TASK INSTRUCTIONS: Print the lines of the data, starting with the first, up to and including the line where "R = math.radians" appears.

DATA SEGMENT:
☆ ☆ ☆ ☆ ☆ ☆ ☆

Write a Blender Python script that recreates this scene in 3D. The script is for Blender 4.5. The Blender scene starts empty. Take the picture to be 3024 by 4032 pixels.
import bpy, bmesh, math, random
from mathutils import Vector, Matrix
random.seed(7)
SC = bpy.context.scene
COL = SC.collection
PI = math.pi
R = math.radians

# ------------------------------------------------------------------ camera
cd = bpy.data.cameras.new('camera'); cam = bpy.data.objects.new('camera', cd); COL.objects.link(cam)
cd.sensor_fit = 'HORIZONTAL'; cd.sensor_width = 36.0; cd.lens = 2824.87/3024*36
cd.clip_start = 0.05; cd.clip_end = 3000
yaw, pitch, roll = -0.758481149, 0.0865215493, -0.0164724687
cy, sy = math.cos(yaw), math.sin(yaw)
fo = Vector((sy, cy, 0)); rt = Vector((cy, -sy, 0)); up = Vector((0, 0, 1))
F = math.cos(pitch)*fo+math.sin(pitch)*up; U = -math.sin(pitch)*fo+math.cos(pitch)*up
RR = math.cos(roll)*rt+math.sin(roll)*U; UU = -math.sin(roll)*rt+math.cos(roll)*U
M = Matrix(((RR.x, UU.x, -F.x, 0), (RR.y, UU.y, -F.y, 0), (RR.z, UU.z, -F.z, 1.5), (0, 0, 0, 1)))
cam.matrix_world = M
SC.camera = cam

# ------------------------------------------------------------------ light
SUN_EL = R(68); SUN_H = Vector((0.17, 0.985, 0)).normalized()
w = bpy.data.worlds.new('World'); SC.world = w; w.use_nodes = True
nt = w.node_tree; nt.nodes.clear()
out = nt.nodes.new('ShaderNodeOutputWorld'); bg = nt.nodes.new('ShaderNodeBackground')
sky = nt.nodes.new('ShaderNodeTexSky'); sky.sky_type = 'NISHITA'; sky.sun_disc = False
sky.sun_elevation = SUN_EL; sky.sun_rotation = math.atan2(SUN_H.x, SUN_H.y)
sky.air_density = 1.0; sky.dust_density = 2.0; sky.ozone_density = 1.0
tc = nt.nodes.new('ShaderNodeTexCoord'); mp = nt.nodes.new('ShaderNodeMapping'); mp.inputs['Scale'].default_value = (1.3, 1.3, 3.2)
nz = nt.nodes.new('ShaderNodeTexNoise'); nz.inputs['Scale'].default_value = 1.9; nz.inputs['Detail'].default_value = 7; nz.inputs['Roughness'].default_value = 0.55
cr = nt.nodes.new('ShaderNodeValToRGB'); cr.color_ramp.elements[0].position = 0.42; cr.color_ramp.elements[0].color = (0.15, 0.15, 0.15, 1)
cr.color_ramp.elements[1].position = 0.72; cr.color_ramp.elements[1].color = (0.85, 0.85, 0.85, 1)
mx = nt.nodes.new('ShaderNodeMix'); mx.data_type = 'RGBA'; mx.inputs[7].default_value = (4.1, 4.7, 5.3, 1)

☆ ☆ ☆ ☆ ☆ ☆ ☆

RESULT BELOW:
Write a Blender Python script that recreates this scene in 3D. The script is for Blender 4.5. The Blender scene starts empty. Take the picture to be 3024 by 4032 pixels.
import bpy, bmesh, math, random
from mathutils import Vector, Matrix
random.seed(7)
SC = bpy.context.scene
COL = SC.collection
PI = math.pi
R = math.radians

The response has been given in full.